When I finally removed the major lead that had supported both myself and my lowered material, I found a hollow spot that was hidden under a dead stub...to make a long story short, the lead had approx. 2 inches of wood holding me, and my lowering point. Fortunately no failure...but possibility, even probablity was definitely there...totally unknown to me.
Really sorry to hear about the loss of your friend, and I could easily see it happening.
 
When it is a matter of life and death, it is so important to reduce shock loads when rigging...

The most important thing to remember is it is not the fall that creates shock loading, but the STOP!... #1 way to minimize the load during the STOP is to use a line with good stretch in it.. Dynamic lines for rigging... True blue and hi vee work well, with true blue being the better of the two... Don't use that double braid with high tensile strength, which has very little stretch... Then letting the load run with control, would be the second most important factor.... and then probably tying near the balance point and notching pieces over with a well directed hinge, to swing the piece smoothly into the rigging when possible, or if blocking down a spar, keeping the notch as close to the block as possible... and then adding length to the line to get even more stretch, And of course cut smaller pieces when in doubt...

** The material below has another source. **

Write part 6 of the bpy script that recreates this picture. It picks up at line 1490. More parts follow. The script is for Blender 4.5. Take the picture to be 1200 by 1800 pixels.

It is good to practice all those techniques as much as possible in non critical situations so that when you need it... you are there...

Safe climbing...


Good post!!!
 
I can only recall one lowering point breaking out under load. It was a cherry and a surprise. we were getting a wrap on another tree to much side pull. on topping pines I leave a couple branches on the stob to dampen the ride
 
It will help to understand modulus of rupture
of different woods this term is used to express
different strength of green wood as species can
vary drastically! What you can get by with in a lobloly
will get you hurt in a cottonwood poplar. Also some trees
have strong wood but weak attachments Hacklebury is
bad about splitting down low! I have tied in below rigging
point and climbed up to cut if the top snaps at least I will
not hit ground. I have witnessed sweetgum snapping large
limbs from overloaded gum balls on a calm day.